The idea isn’t new. Projects like Chiliz and Sorare have played at the edges—tokenizing fan engagement, issuing player cards. But no one has cracked the core transaction: the transfer of a player’s registration rights in a trustless, transparent, and instant manner. The €17.5M bid for Read is a perfect case study to test this thesis. The player’s value is determined not by his current output but by his perceived upside—exactly how we value a young DeFi protocol with no revenue but a strong community. The bid is a signal that the market believes in his future. But the market is inefficient. There are no on-chain data oracles tracking his performance. No smart contract locking the fee into a decentralized escrow. No DAO of supporters voting on whether the price is fair. Just two clubs, a handful of agents, and a bank transfer waiting to happen.

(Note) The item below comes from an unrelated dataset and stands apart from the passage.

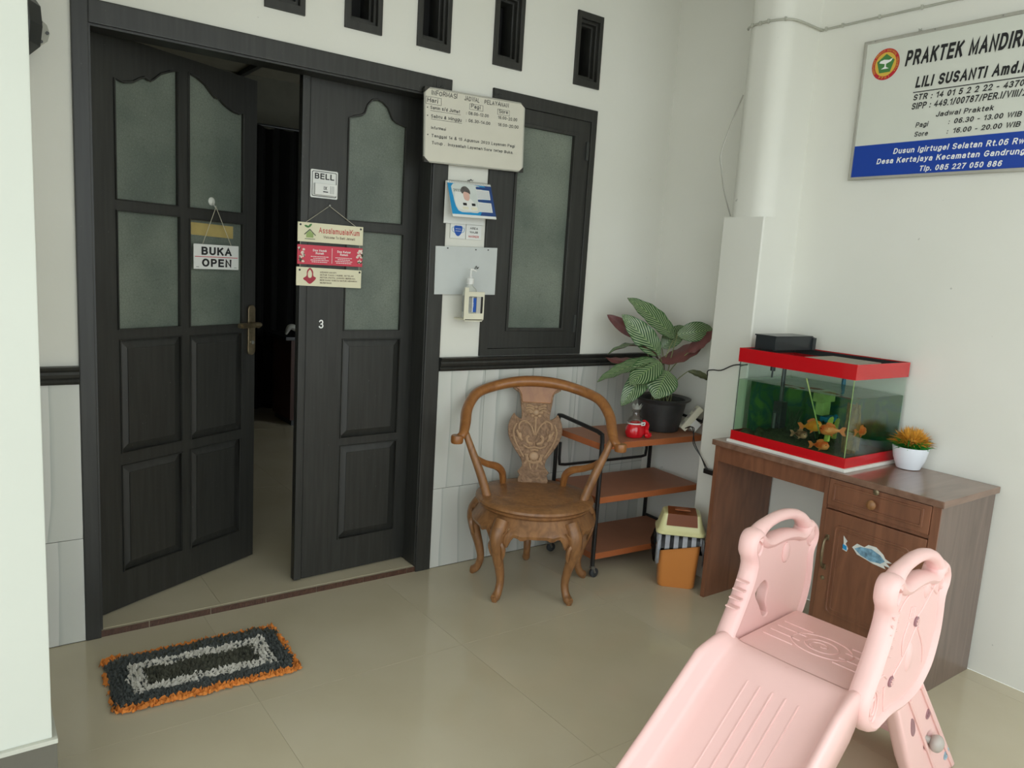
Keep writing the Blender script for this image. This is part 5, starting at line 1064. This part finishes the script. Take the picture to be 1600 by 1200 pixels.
def inset(poly, d):
    out = []; n = len(poly)
    for i in range(n):
        a, c = Vector(poly[i-1]), Vector(poly[(i+1)%n]); t = (c-a).normalized(); nn = Vector((-t.y, t.x)); out.append((poly[i][0]+nn.x*d, poly[i][1]+nn.y*d))
    return out
def panel(yc, name, near):
    ol = closed_smooth(pan,3)
    area_ = sum(ol[i][0]*ol[(i+1)%len(ol)][1]-ol[(i+1)%len(ol)][0]*ol[i][1] for i in range(len(ol)))
    sg = 1 if area_ > 0 else -1
    hs = [earF, earB] if near else [dimp]
    b = bmesh.new(); me = plate(inset(ol, sg*.012), hs, .034, .004, yc-.017, 2); b.from_mesh(me); bpy.data.meshes.remove(me)
    tube(b, [(x,yc,z) for x,z in inset(ol, sg*.017)], .018, 12, flat=1.62, up=(0,1,0), closed=True)
    for cx, cz in ((.160,.755),(-.158,.730)):   # fuller ear cheeks
        tube(b, [(cx+.026*math.cos(a), yc, cz+.032*math.sin(a)) for a in [2*PI*k/20 for k in range(20)]], .010, 8, flat=2.1, up=(0,1,0), closed=True)
        if not near: lathe_v = sphere(b, (cx, yc, cz), .030, .024, .036, 16, 10)
    o = link(name, b, 'pink', sl, smooth=True)
    b = bmesh.new(); tube(b, smoothpath([(.158,yc,.770),(.130,yc,.797),(.085,yc,.812),(.02,yc,.819),(-.05,yc,.812),(-.105,yc,.790),(-.145,yc,.752)],5), [.024,.019,.016,.016,.016,.019,.024], 12, flat=1.25, up=(0,1,0)); link('grab_handle', b, 'pink', o, smooth=True)
    return o
pn = panel(0, 'side_panel', True); pf = panel(-.382, 'side_panel', False)
def deco(par, y_, lines, r=.0035, nm='raised_line'):
    b = bmesh.new()
    for ln in lines: tube(b, smoothpath([(x,y_,z) for x,z in ln],4), r, 6)
    link(nm, b, 'pink', par, smooth=True)
yo = .0170
deco(pn, yo, [[(.135,.690),(.105,.722),(.04,.738),(-.05,.730),(-.125,.690)],[(.135,.700),(.160,.62),(.190,.55)],
  [(-.10,.72),(-.04,.675),(.0,.655)],[(-.004,.63),(.05,.565),(.11,.525)],[(.052,.655),(.075,.61),(.062,.565)],[(.046,.695),(.052,.665)],[(.034,.693),(.040,.663)],[(.022,.690),(.028,.660)],
  [(.145,.53),(.17,.545),(.21,.545)],[(.155,.51),(.145,.46),(.125,.42)],[(-.02,.62),(-.075,.55),(-.09,.50)]])
deco(pn, yo, [[(.215+.030*math.cos(a), .475+.044*math.sin(a)) for a in [k*PI/6 for k in range(13)]],[(.212+.012*math.cos(a), .475+.022*math.sin(a)) for a in [k*PI/6 for k in range(13)]]], .0045)
for c_ in ((.0,.643),(.118,.512)):
    b = bmesh.new(); lathe(b, [(.014,0),(.014,.004),(.011,.006)], seg=16); me = bpy.data.meshes.new('k'); b.to_mesh(me); b.free(); me.transform(Matrix.Translation((c_[0],.0165,c_[1])) @ Matrix.Rotation(-PI/2,4,'X')); o = link('screw_cap', me, 'pinkd', pn, smooth=True)
    b = bmesh.new()
    for k in range(4): a = k*PI/4; bx(b, -.010, .010, .0215, .0240, -.0012, .0012); bmesh.ops.rotate(b, cent=(0,0,0), matrix=Matrix.Rotation(a,3,'Y'), verts=b.verts[-8:])
    bmesh.ops.translate(b, vec=(c_[0],0,c_[1]), verts=b.verts); link('screw_slot', b, 'pink', o)
for c_, rx_, rz_ in (((-.045,.725),.016,.030),((.012,.545),.022,.042)):
    b = bmesh.new(); sphere(b, (c_[0],.015,c_[1]), rx_, .009, rz_, 14, 8); link('raised_oval', b, 'pink', pn, smooth=True)
# curls along the front cheek of the near panel and the inner face of the far one
for k in range(6):
    z = .60+.022*k; deco(pn, .024, [[(.160-.012*k*.4,z-.004),(.176-.010*k*.3,z+.003),(.184-.008*k*.3,z+.016)]], .003)
b = bmesh.new(); sphere(b, (-.005,-.364,.705), .020, .008, .032, 14, 8); link('raised_oval', b, 'pink', pf, smooth=True)
for k in range(4): box('notch_rib', .190+.012*k, .205+.014*k, -.395, -.360, .655-.022*k, .659-.022*k, 'pink', pf, .001)
# platform with engraved relief
b = bmesh.new(); bx(b, -.105, .262, -.358, -.024, .455, .500, .010); pf_ = link('platform', b, 'pink', sl, smooth=True)
b = bmesh.new()
for x in (.005,.045,.085,.125):
    for y0_, y1_ in ((-.335,-.245),(-.130,-.045)): tube(b, [(x,y0_,.4995),(x,y1_,.4995)], .0035, 6)
tube(b, [(.065+.062*math.cos(a), -.190+.085*math.sin(a), .4995) for a in [2*PI*k/32 for k in range(32)]], .0035, 6, closed=True)
tube(b, [(.065+.036*math.cos(a), -.190+.046*math.sin(a), .4995) for a in [2*PI*k/24 for k in range(24)]], .0035, 6, closed=True)
tube(b, [(.065+(.004+.0032*k)*math.cos(k*.75), -.190+(.005+.0040*k)*math.sin(k*.75), .4995) for k in range(9)], .003, 6)
link('relief_lines', b, 'pink', pf_, smooth=True)
# chute: U section swept along a curve
path = [(.235,.503),(.262,.500),(.290,.486),(.34,.450),(.45,.366),(.56,.283),(.68,.198),(.80,.118),(.90,.066),(.99,.044),(1.08,.042)]
path = [(p.x,p.y) for p in smoothpath([(a_,c_,0) for a_,c_ in path], 3)]
b = bmesh.new(); rings = []
for i, (x, z) in enumerate(path):
    q = path[min(i+1,len(path)-1)]; p_ = path[max(i-1,0)]; tx, tz = q[0]-p_[0], q[1]-p_[1]; l_ = math.hypot(tx,tz); nx_, nz = -tz/l_, tx/l_
    g = min(1, max(0, (x-.235)/.10)); rh = .012+.050*g; hw = .196+.012*g
    sec = []
    for u, v_ in ((-1,-.035),(-1.005,rh*.4),(-.99,rh*.85),(-.955,rh),(-.90,rh*.98),(-.855,rh*.75),(-.80,.25*rh),(-.74,.03*rh),(-.6,0),(-.3,-.001),(0,-.002),(.3,-.001),(.6,0),(.74,.03*rh),(.80,.25*rh),(.855,rh*.75),(.90,rh*.98),(.955,rh),(.99,rh*.85),(1.005,rh*.4),(1,-.035),(.7,-.028),(-.7,-.028)):
        sec.append(b.verts.new((x+nx_*v_, -.191+u*hw, z+nz*v_)))
    rings.append(sec)
for A, B in zip(rings, rings[1:]):
    for k in range(len(A)): b.faces.new((A[k],A[(k+1)%len(A)],B[(k+1)%len(A)],B[k]))
b.faces.new(rings[0][::-1]); b.faces.new(rings[-1]); cht = link('chute', b, 'pink', sl, smooth=2)
def zat(x):
    for (a_,c_),(d_,e_) in zip(path,path[1:]):
        if a_ <= x <= d_: return c_+(e_-c_)*(x-a_)/(d_-a_)
    return .04
b = bmesh.new()
for k in range(5):
    y_ = -.255+k*.036; tube(b, [(x, y_, zat(x)-.0012) for x in [.33+.02*j for j in range(26)]], .0028, 6)
link('chute_rib', b, 'pink', cht, smooth=True)
# ladder legs and steps
leg = [(.060,.430),(-.120,.445),(-.30,.262),(-.545,.010),(-.548,0),(-.255,0),(-.250,.010),(-.105,.190)]
for yc, nr in ((-.004,True),(-.378,False)):
    lg = link('ladder_leg', plate(leg, [ell(-.240,.205,.020,.022,16)] if nr else [], .044, .014, yc-.022, 3), 'pink', sl, smooth=True)
    if nr:
        tube_b = bmesh.new(); tube(tube_b, [(-.03,.020,.41),(-.375,.020,.03)], .006, 6); tube(tube_b, [(-.11,.020,.42),(-.50,.020,.02)], .006, 6); link('raised_line', tube_b, 'pink', lg, smooth=True)
        b = bmesh.new(); sphere(b, (-.262,.036,.196), .026, .020, .026, 16, 10); tube(b, [(-.245,.0,.205),(-.262,.030,.196)], .011, 10); link('knob', b, 'grey', lg, smooth=True, label='grey round knob')
        for c_, m_, r_ in (((-.205,.305),'pinkd',.016),((-.430,.085),'sticker',.018)):
            me = plate(ell(c_[0],c_[1],r_,r_*1.1,20), [ell(c_[0],c_[1],r_*.7,r_*.75,16)], .004, .001, 0); me.transform(Matrix.Translation((0,.017,0))); o = link('ring_badge', me, m_, lg)
            b = bmesh.new(); bx(b, c_[0]-.002, c_[0]+.002, .017, .021, c_[1]-r_*.7, c_[1]+r_*.7); bx(b, c_[0]-r_*.7, c_[0]+r_*.7, .017, .021, c_[1]-.002, c_[1]+.002); link('ring_badge_cross', b, m_, o)
        me = plate(closed_smooth([(-.075,.335),(-.098,.322),(-.118,.285),(-.108,.270),(-.088,.292)],3), [], .004, .001, 0); me.transform(Matrix.Translation((0,.016,0))); link('slot_cap', me, 'pinkd', lg)
for x, z in ((-.235,.330),(-.355,.205),(-.46,.095)): box('step', x-.05, x+.05, -.365, -.015, z-.018, z, 'pink', sl, .008)

# ---------------------------------------------------------------- the yard beyond the porch
tag(box('ground', -12, 12, -14, -3.93, -.16, -.05, 'ground'), 'pale concrete yard in front of the porch', 'ground', kind='structure')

Here’s where the blockchain-native play would diverge. Imagine a world where every player has an on-chain identity verified by a decentralized sports credentials network. Each match performance—goals, assists, tackles, passes—is recorded via oracle feeds from multiple sources (e.g., Opta, StatsBomb). A smart contract aggregates these metrics into a dynamic valuation model. When a buyer wants to make a bid, they lock the crypto equivalent of €17.5M into a smart contract. The contract triggers a governance vote among the selling club’s fan token holders (yes, I know—fan tokens are still a meme, but bear with me). If approved, the funds are released instantly, and the player’s on-chain identity transfers to the new club’s wallet. The entire process takes minutes, not weeks. No agents skimming 10% off the top. No hidden payments. Full auditability for regulators. And the fans get a voice—not just as cheerleaders, but as active participants in the club’s asset management.
We didn’t dodge the chaos; we danced through it.
But I’ve been in this space long enough to know the counter-narrative. After the DeFi Summer dodgeball and the NFT party crash, I’ve learned that the most elegant technical solution often crashes against human nature. The football transfer market is built on personal relationships, gut feelings, and the ability to bluff. The €17.5M bid for Read might be based on a scout’s hunch, not a data model. Can a smart contract replicate that? No. And what about the legal layer? Player contracts, labor laws, work permits—these aren’t codified in Solidity. A decentralized transfer would still need a centralized court to enforce the off-chain reality. Worse, the crypto market’s volatility could destroy a fixed bid. Imagine a club promising 500 ETH at current prices, but by the time the smart contract executes, the ETH has dropped 20%. The selling club demands a top-up. Trust breaks. The old system, for all its flaws, offers price stability because fiat is stable (well, sort of).
This is the blind spot of every blockchain evangelist, including myself. We see the inefficiency and immediately reach for the hammer. But the nail might not be made of code. The real value of blockchain in football isn’t in replacing the transfer itself—it’s in the settlement layer. Think of it as a finality engine. The bid is negotiated off-chain, with all the dirty human drama. But once agreed, the settlement happens on-chain, faster and cheaper than any bank transfer. This is the same pattern we saw with DeFi: centralized exchanges for price discovery, decentralized protocols for settlement. The hybrid model works. The contrarian reality is that full on-chain transfers are a decade away, if ever. But the incremental step—using stablecoins and smart contracts for the payment—is here today. Clubs like Paris Saint-Germain and Juventus already issue fan tokens. The next logical step is a tokenized transfer fee, settled on Ethereum L2 to avoid gas chaos.
Now, let’s bring it back to the €17.5M bid. The fact that a club is willing to pay that much for a teenager signals something deeper about the asset class. Football players are becoming non-fungible tokens, and not in a gimmicky way. Their value is speculative, driven by narrative, and highly illiquid. Sound familiar? It’s a NFT with a heartbeat. The football market is a canary in the coal mine for a broader shift: the tokenization of human potential. If we can price a 19-year-old right-back with no track record, we can price an artist, a developer, or a scientist. The underlying mechanism—a community betting on future output—is the same. And blockchain gives us the tools to make that bet transparent, verifiable, and global.
Chaos isn’t a bug; it’s the protocol.
So, what’s the takeaway? Don’t look at the €17.5M bid as a sports story. Look at it as a stress test for financial infrastructure. If the football industry—with its billions in revenue, massive fan bases, and primitive settlement systems—can’t adopt even basic on-chain payments, what hope do we have for Web3 in other verticals? The optimistic answer: we’re early. The parties that will win are the ones that focus on the social layer—building trust between clubs, agents, and fans—before the technical layer. I’ve seen it in Prague: the community that whispered at meetups in 2017 is now building the loudest rooms in DeFi. The same will happen in sports. The network breathes in Prague, pulses in Ethereum. And someday soon, the transfer fee for Givairo Read will settle on a chain, not a bank ledger. But first, we have to stop trying to replace the party and instead dance through the chaos.
Survival is the first layer of value.